それが虚無感を生じさせ、自己同一性の地盤(社会役割と自分史)を失った根無し草のような不安を生じさせるのです。
「私」を再構成する私
しかし、虚無感というものは、たんに私が「作り上げてきた私」を当然なものとして勘違いしてしまう先入観によって生じるものでしかありません。
マンションの管理者は、私の部屋の居住履歴を明確に知っているため、壁紙が剥がれて先住者の壁紙が出てきても、それは当たりまえ過ぎて驚くことなどありません。
だから虚無感を感じる人とは、それだけ「作り上げられた自分」に本来の自分が囚われているということです。
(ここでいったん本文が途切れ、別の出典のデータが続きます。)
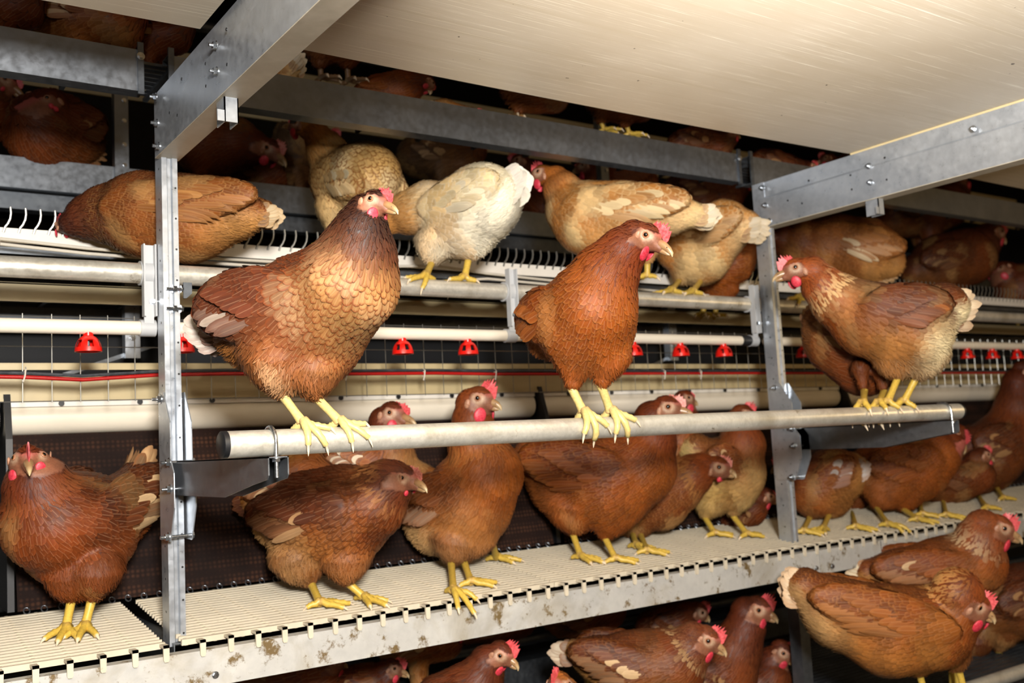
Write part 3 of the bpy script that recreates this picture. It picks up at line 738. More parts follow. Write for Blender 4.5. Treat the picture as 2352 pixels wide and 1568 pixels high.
def pal(**k): return {a: (np.array(lin(b)) if isinstance(b, str) else b) for a, b in k.items()}
BASE = dict(back='6e3517', side='8a4a20', breast='9c5a2a', neck='7a3413', hackle='b8743c', belly='b5773f', fluff='c99a66', wing='7c4019', quill='d9b98c', tail='d8bd94', edge='c58a50', ek=.28, bek=.25, pale='d8b78c', pk=.15, qk=.22, hk=.40, cov=.30, rear=0, gain=.70, skin='86563e')
def P_(**k): d = dict(BASE); d.update(k); return pal(**d)
PAL = {
 'rust': P_(),
 'tan': P_(gain=.85, back='562c1a', side='804c28', breast='c09460', neck='2e1007', hackle='7e4628', belly='84502c', fluff='94602e', edge='7a3c1a', ek=.35, bek=.8, tail='ddd5ca', quill='c8b8a8', qk=.08, wing='5c3020', pale='d8b490', pk=.12),
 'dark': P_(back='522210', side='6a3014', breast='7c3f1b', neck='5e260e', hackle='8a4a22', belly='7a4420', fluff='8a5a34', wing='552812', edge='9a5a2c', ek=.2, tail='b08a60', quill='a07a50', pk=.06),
 'orange': P_(back='7c3c14', side='8c4816', breast='9a541c', neck='6c2c0c', hackle='a05a20', belly='985320', fluff='a8683a', wing='7a3c14', edge='b87838', ek=.28, tail='a0703c', quill='8a5024', pk=.03),
 'creambelly': P_(gain=.84,  hk=.62, back='4e240e', side='84441a', breast='94501e', neck='96440f', hackle='e4bc84', belly='b07a44', fluff='fff2cc', wing='5e2e14', tail='e2cfae', quill='a8642c', edge='8a5426', ek=.22, pale='d8b480', pk=.05),
 'buff': P_(gain=.92, back='b07a3c', side='c8945a', breast='b87a3c', neck='a05c22', hackle='d2a060', belly='c8935a', fluff='e0c498', wing='a06c34', quill='e2cc9e', tail='e8dcc4', edge='e2c896', ek=.4, pale='e8d0a0', pk=.35),
 'laced': P_(gain=.9, qk=.1, back='e0b878', side='d8b884', breast='c89c60', neck='b87c3c', hackle='dcb478', belly='ceb080', fluff='e0cca4', wing='d2b07a', quill='e6d6b0', tail='e6d6b0', edge='8a4e18', ek=.85, bek=.75, pale='e8d8b4', pk=.3),
 'white': P_(gain=1.0, back='e2d6b8', side='e8dec4', breast='e4d6b4', neck='b47c40', hackle='d8b880', belly='ece4cf', fluff='eee8d8', wing='dcc698', quill='e8dcc0', tail='eee8dc', edge='efe6d0', ek=.4, pale='c8954e', pk=.16),
 'lacedtail': P_(gain=.66, hk=.6, cov=.75, back='66320f', side='94561f', breast='8c4a1a', neck='8c4212', hackle='dca864', belly='b87c44', fluff='d8b48c', wing='8a4e20', quill='c89c68', tail='e6d0b0', edge='b87c40', ek=.32, qk=.06, pale='c89858', pk=.02),
 'grey': P_(back='6a5648', side='6e5a4c', breast='7a5a40', neck='7a4420', hackle='a07040', belly='76604e', fluff='6e5c50', wing='7a5a3c', edge='5c4a3e', ek=.3, tail='a89078', pk=.1),
}
YEL, YEL2, CLAW = lin('d6b44c'), lin('c8a458'), lin('d8c09c')
CLAW2 = lin('e6d2b4')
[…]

それは、化粧ばかりしてきた女性が、化粧後の美しい自分を本当の自分と思い込み、すっぴんの自分を怖れるようなものです。
虚無感はなんら恐れるべきものではありません。
それは無垢な自分との出会いであり、社会役割と歴史に呪縛される前の自由な存在であった本来の自分を思い出す瞬間です。
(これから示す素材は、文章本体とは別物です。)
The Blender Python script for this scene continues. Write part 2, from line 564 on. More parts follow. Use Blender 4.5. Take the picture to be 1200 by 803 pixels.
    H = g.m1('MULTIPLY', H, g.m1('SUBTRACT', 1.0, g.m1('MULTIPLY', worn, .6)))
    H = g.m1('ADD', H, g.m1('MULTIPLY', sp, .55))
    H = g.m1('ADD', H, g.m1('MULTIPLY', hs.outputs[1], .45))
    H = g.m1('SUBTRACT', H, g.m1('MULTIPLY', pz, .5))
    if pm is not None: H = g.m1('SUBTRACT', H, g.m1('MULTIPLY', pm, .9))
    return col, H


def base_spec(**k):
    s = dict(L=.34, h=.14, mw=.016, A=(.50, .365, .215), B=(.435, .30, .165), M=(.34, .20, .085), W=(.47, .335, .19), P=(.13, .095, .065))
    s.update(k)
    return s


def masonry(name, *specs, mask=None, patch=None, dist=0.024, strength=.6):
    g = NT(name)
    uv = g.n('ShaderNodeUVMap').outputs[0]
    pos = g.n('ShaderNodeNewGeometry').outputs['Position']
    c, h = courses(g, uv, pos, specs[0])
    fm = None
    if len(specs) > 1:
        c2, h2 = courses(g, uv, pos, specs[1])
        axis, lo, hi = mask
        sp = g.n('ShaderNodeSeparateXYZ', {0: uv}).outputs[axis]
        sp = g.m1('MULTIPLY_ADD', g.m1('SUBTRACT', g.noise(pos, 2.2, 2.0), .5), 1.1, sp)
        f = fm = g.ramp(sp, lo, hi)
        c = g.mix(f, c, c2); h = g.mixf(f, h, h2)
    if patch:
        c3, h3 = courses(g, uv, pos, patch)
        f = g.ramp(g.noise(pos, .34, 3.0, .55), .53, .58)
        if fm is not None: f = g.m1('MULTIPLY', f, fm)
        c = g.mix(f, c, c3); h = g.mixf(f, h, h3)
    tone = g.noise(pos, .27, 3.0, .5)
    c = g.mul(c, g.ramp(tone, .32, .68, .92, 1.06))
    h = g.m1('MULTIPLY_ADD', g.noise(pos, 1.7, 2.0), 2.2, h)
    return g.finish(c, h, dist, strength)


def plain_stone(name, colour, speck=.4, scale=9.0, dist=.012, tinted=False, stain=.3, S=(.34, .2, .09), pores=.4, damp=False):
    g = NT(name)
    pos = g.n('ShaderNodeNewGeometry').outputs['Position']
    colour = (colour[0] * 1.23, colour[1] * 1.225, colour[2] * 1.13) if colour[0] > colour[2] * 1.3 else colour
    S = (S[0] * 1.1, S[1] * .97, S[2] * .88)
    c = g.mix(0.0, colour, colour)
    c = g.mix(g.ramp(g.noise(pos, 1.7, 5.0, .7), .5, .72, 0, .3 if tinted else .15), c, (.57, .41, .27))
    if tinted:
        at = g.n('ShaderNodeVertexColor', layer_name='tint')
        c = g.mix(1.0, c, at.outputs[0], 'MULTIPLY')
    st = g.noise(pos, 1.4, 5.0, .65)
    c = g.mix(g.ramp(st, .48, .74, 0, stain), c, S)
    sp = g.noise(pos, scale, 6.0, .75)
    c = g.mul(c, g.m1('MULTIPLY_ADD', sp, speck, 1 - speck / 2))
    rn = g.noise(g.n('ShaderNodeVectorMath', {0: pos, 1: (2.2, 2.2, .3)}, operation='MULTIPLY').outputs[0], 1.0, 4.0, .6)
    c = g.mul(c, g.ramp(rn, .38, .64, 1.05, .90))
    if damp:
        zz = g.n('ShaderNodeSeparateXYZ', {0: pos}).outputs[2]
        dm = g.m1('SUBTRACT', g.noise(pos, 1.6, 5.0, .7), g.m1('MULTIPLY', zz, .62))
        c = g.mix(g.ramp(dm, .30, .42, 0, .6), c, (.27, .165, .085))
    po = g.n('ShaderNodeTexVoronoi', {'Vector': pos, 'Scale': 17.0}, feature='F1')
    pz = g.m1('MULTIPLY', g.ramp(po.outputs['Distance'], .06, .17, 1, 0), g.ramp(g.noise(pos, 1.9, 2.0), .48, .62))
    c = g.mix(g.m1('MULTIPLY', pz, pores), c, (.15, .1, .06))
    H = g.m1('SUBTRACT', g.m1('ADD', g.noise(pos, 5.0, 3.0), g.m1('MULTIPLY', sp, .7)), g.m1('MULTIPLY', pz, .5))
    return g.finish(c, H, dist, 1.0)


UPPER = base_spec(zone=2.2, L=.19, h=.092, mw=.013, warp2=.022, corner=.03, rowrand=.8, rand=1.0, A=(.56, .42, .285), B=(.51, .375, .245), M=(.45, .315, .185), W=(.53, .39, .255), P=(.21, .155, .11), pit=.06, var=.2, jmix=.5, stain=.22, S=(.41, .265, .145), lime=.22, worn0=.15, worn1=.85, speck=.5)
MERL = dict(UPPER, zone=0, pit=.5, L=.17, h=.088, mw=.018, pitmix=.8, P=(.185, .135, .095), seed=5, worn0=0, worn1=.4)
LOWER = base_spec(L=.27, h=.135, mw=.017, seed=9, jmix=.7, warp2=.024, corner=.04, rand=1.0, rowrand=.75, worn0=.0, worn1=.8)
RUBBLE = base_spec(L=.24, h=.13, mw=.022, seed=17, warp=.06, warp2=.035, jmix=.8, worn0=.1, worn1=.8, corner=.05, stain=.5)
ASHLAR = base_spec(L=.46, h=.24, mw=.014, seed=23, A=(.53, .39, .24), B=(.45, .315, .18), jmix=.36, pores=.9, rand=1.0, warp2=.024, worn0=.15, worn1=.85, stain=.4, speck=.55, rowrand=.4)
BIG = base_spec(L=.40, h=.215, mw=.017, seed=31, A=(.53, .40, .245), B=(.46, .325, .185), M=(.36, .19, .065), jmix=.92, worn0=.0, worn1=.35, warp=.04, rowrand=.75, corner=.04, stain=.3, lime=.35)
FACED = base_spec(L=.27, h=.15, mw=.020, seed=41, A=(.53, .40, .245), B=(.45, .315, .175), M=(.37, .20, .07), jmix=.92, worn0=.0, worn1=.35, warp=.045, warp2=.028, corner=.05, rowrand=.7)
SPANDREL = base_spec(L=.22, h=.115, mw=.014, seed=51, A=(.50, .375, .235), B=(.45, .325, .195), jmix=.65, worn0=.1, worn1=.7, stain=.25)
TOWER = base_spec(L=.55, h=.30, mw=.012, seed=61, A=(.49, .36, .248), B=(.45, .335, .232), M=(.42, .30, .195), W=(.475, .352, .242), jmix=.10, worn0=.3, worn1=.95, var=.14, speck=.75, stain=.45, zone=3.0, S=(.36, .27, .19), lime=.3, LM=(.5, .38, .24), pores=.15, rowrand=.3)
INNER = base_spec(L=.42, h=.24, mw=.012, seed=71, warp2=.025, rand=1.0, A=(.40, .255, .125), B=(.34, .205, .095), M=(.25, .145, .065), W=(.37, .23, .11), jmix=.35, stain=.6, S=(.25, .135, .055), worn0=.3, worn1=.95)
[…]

例えば何らかの社会的失敗や喪失によって虚無に陥った時、それは終りではなく新しい可能性へのスタートでしかありません。
ある哲学者はこの虚無感を「良心の呼び声」と言います。
作られた自分に支配された本当の自分が、虚無感を通して、もう一度無垢な自分を思い出してくれと訴えているのです。
無垢な自分と出会うこと(虚無)を恐れ、人を信じず、希望をもたず、行動を起こさずにいる人は、一度、無垢であった自分を思い出し、そもそも自分は失うものなど何ももっていないことに気付くべきです。
失うものといえば、ただ自分で勝手に作り上げてきた自分に対する幻想だけです。
多くの作家や思想家が、この虚無からの逃避を訴えるわけですが、それは逃げれば逃げるほど強大になる不安であって、むしろ逆効果です。
そもそも虚無は人間の本質です。
影が怖いからといって影を無くせば、光そのものも無くなってしまうように、虚無を無くすことは人間を止めること(主体と自由を失う)に等しいのです。
虚無を怖れる必要など一切ありません。
虚無の不安と、冒険の前のワクワク感は本質的には同じものです。
問題はそれに対する人の心のあり方です。
視線が過去に向いている人には、今まで培ってきたものを壊す虚無は不安となりますが、視線が未来に向いている人には、虚無は自由としてあらわれます。
社会の中で作り上げてきた過去の結果としての「作られた自己」に重きをおけば、虚無は不安以外の何ものでもありません。
しかし、これから未来に向けてさらに自己を「作っていこうとする自己」に重きをおく人には、虚無は自由のワクワクとして感じられるものとなるのです。